When spring and the time of graduating came in 1908, Mrs. Feuquay again surveyed the association which was long on enthusiasm but very short on cash reserve and decided that another push would be needed to certain that a representative banquet be held. The growth of the association in numbers and the size of the Class of ’08 made it impossible to hold the banquet in her home. So plans were made and the fraternal bodies very kindly permitted the banquet to be held in their lodge rooms in the Union National Bank building. Again Mrs. Feuquay, Miss Edith Holland, Mrs. D. R. Owens and several others assisted in the preparation of this banquet and the older classes came back from college where most of them were in attendance and helped to make the third banquet a great success.
Larger membership and great enthusiasm permitted the association to take up the burden and since those early years, the association has carried on, growing stronger and meeting a need in the life of the city of Chandler that other cities have envied more and more. Mrs. Feuquay and Miss Holland were made honorary members of the association as well earned honors for their early activities in its behalf and for many years, until their passing, attended the annual banquets to admire the new classes and bask in the glory of the largest, oldest and most active association of its kind in Oklahoma.

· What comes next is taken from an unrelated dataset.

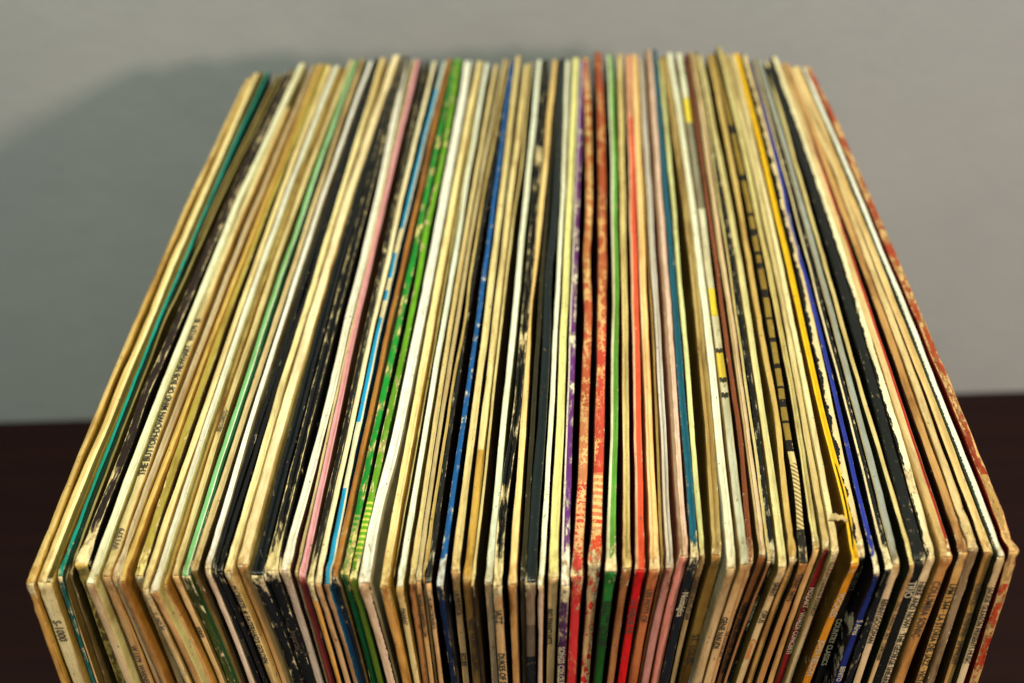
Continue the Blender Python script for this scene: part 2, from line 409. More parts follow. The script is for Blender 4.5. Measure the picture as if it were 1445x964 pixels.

In the many years that have gone by since the founding, the association has always held its annual banquet and properly initiated all of the classes that have graduated with the exception of the World War years of 1917 and 1918. During those years when every energy and though of all the graduates were bent on the winning of the World War and when most of the eligible alumni were in the army making every effort to do their bit, the banquets were discontinued to be resumed in the spring of 1919.
The banquets and initiation have been held in many places during the years and have been served by various organizations of local ladies. Much credit is due them, since such a large organization has required so much work and real labor that it has been largely a matter of love for the association that has enabled them to carry on under difficulties many times.
The early history of this organization is so tied up with the efforts of Mrs. Feuquay for the founding of it that it is well to recall that her interest has never lagged. In 1921, with Mrs. D. R. Owens, she gave a party in the City Park for all the children of the Alumni and while it was a children’s party, all of the Alumni were invited and shared in the good times. Despite the fact that Mrs. Feuquay was not a graduate of Chandler High School and for that matter had never attended a day of school in Oklahoma, she believed that Chandler should have one of the first and best high schools in the state and that every child in Chandler should be encouraged to benefit from public education. Not a few of those who now belong to this association of the early graduates and who now look back on it with pride, owe their chance to her work and not a few to her financial help and encouragement.
The association has long since come of age and its influence grows space in the community and the children of the oldsters will sit at a banquet starry-eyed as did their grandparents. Then Mrs. Feuquay will look back to consider the Chandler High School Alumni Association is fitting organization in the City of Chandler and in a small measure a fitting monument to her early help and a rich fulfillment of her dreams.”